**EXERCISE DIRECTIONS**
Scan the following material for the string "with" and copy each line in which it appears.

-------- INPUT FOR THIS TASK

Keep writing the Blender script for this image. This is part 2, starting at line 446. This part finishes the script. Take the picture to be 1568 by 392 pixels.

----------------
-------- INPUT FOR THIS TASK

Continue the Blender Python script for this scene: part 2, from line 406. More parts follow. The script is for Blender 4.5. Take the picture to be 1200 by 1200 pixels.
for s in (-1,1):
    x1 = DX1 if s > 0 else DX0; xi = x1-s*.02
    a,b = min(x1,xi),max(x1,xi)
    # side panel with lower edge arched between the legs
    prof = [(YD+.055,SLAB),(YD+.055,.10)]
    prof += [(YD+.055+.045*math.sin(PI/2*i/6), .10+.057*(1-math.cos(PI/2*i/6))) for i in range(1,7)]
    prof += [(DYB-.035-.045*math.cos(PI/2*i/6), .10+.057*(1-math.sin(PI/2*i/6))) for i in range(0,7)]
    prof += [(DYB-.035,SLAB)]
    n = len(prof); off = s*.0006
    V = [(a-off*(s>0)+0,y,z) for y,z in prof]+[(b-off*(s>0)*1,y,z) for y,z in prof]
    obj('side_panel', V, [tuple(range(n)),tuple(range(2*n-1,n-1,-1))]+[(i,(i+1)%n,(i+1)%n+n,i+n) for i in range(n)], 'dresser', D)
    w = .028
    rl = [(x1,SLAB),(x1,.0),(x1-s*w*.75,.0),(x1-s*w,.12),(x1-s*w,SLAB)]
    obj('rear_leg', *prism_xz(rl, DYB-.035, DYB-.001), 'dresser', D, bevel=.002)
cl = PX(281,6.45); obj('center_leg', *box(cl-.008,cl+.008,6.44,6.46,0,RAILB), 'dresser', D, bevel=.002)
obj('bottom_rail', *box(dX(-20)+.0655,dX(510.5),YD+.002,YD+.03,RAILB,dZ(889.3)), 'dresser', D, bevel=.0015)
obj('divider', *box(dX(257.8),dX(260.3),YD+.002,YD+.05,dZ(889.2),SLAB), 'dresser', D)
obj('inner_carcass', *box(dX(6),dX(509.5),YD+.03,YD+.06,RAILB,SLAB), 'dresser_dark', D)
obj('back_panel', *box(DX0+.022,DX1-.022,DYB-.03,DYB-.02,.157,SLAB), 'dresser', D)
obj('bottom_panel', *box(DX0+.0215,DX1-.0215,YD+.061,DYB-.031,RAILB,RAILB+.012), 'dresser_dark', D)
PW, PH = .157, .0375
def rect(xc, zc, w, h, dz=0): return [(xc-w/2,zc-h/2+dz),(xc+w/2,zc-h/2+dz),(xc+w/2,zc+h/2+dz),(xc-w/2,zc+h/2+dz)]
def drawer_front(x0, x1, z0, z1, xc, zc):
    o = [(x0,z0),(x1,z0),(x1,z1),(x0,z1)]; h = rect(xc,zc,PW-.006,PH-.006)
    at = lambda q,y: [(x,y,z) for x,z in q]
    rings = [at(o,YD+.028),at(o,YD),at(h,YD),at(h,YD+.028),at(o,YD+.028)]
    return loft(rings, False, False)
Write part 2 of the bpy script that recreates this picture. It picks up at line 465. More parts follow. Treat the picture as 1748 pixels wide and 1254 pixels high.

----------------
-------- INPUT FOR THIS TASK

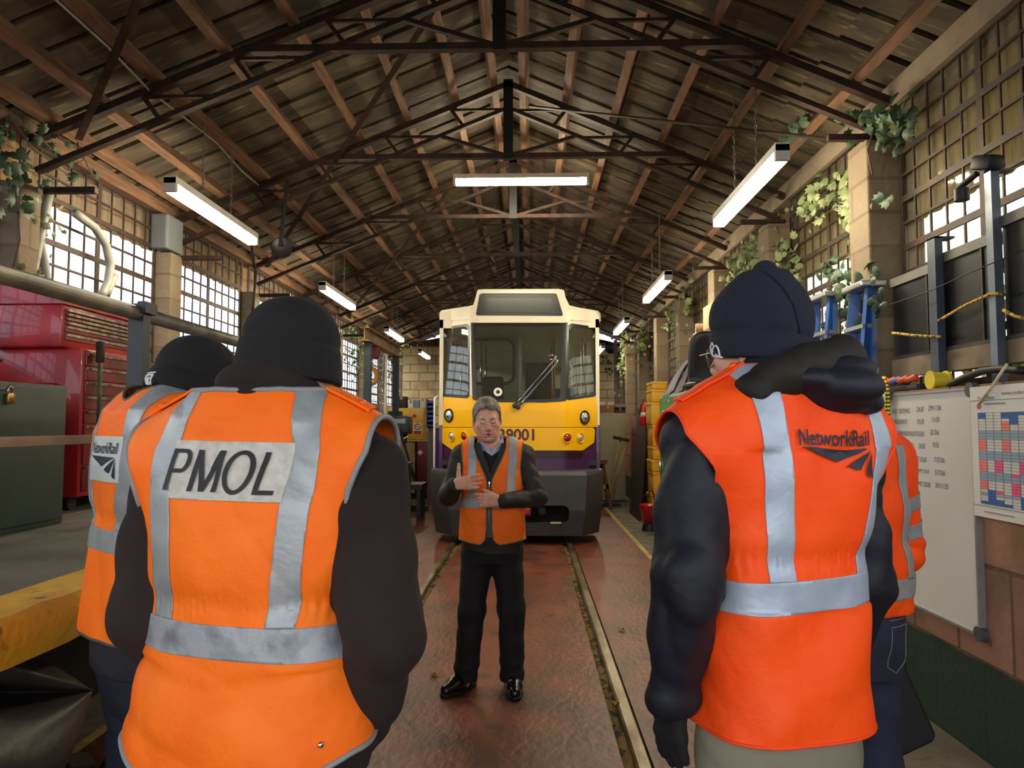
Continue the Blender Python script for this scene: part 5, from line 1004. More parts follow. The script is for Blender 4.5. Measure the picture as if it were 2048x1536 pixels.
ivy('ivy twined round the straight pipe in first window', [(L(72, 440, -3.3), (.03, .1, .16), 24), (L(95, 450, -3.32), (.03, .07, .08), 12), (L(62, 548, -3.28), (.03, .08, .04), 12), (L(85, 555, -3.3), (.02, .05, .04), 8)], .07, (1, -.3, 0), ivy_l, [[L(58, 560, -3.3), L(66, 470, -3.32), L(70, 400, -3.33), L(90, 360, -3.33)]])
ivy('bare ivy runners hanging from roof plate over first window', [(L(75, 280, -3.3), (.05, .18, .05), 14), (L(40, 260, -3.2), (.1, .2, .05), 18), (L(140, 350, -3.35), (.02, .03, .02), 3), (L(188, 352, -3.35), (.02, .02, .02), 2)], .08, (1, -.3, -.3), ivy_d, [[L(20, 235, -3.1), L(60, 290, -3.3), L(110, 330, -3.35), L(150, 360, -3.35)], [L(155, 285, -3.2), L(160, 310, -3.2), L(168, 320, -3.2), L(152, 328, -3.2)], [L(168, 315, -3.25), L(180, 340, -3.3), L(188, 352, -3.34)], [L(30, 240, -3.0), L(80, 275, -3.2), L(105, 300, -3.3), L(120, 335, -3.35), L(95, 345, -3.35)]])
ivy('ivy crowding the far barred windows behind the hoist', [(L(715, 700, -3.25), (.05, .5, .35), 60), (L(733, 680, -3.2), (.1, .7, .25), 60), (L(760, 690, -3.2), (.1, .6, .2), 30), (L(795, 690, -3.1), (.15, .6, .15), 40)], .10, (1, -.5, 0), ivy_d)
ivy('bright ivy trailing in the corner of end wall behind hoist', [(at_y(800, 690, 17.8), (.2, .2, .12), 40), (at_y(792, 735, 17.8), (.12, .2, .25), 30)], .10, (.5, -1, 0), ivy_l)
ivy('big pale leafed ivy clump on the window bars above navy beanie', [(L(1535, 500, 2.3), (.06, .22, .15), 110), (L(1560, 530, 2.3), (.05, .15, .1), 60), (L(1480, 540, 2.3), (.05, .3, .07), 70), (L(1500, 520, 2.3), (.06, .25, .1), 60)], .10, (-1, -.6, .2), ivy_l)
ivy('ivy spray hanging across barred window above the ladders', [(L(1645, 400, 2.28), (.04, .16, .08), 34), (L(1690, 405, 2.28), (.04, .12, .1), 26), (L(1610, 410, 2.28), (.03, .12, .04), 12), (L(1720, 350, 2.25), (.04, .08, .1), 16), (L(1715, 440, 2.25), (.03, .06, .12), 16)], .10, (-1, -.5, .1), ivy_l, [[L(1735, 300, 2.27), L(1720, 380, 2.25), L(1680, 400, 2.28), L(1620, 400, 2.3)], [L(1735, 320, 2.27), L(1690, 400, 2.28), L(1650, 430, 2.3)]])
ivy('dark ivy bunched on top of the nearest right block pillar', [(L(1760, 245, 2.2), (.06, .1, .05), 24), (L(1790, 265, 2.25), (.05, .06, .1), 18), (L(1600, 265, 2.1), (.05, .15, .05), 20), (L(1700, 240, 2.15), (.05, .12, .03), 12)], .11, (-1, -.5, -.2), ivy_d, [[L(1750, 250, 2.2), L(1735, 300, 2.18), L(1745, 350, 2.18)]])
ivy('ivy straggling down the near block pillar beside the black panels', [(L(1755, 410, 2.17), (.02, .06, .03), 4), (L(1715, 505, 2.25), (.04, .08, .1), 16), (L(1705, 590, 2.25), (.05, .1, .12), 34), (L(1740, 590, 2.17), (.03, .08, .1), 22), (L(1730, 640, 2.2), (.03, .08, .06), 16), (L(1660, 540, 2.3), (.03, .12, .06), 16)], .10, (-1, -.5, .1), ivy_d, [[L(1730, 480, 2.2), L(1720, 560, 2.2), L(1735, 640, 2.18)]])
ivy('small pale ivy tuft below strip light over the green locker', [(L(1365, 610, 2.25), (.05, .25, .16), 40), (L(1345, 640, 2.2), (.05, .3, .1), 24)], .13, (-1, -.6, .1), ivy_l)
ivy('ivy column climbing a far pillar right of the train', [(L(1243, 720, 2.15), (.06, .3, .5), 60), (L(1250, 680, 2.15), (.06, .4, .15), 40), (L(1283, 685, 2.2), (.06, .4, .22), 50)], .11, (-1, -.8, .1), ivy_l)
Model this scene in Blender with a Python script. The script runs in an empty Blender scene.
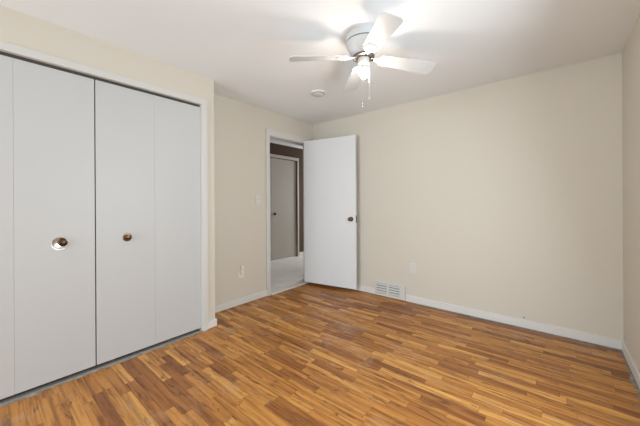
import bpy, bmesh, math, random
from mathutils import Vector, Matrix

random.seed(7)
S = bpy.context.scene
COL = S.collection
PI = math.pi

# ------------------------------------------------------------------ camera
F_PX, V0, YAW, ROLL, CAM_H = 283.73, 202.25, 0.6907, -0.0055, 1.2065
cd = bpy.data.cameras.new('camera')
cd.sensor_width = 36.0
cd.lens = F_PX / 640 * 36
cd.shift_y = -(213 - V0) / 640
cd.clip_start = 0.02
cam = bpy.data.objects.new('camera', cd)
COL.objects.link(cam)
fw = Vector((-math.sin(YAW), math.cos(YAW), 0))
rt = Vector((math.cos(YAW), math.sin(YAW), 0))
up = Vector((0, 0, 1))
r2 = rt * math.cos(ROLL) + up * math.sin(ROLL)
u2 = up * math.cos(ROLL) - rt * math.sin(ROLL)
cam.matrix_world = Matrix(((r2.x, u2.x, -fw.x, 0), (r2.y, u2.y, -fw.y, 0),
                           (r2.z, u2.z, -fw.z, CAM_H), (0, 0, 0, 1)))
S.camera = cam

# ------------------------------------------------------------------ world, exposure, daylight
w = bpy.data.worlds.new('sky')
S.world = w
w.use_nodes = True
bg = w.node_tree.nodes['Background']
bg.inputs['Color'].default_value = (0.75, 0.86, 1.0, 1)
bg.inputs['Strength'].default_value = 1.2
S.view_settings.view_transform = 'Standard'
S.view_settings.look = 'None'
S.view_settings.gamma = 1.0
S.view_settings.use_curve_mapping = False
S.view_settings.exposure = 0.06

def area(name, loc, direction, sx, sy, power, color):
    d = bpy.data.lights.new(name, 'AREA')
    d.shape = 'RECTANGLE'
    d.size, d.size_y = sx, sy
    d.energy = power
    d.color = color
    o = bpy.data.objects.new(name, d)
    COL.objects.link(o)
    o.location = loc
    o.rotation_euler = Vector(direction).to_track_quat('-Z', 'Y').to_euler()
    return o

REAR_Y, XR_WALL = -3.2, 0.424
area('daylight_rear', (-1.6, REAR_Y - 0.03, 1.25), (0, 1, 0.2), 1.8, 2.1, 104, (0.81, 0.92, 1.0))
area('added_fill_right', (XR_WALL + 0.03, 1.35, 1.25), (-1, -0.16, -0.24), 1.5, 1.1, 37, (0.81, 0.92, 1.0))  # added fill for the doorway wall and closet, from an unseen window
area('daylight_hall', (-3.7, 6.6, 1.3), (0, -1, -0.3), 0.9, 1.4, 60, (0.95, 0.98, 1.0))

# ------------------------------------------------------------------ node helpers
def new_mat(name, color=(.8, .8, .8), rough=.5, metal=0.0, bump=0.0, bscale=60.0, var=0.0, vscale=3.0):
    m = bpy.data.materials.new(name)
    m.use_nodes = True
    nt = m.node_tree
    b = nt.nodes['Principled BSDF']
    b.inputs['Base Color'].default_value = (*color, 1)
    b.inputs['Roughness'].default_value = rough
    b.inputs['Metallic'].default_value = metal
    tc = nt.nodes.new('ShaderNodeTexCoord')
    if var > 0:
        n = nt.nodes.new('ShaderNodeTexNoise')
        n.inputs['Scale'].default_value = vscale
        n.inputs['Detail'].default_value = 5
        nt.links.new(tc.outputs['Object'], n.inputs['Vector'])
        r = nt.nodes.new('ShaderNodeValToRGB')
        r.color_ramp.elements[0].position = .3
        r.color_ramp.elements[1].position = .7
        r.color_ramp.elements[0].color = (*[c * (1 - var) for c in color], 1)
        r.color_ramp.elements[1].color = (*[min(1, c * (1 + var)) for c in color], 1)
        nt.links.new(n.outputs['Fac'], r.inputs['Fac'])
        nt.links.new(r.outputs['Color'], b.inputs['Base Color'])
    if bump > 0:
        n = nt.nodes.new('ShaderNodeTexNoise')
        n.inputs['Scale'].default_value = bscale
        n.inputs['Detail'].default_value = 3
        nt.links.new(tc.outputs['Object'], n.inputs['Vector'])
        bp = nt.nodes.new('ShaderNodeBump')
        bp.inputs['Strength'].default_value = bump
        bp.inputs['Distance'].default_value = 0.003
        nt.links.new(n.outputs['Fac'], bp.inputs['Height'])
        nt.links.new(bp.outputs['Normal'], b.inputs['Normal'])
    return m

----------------

**SOLUTION FOR THIS EXERCISE**
    # side panel with lower edge arched between the legs
Model this scene in Blender with a Python script. The script runs in an empty Blender scene.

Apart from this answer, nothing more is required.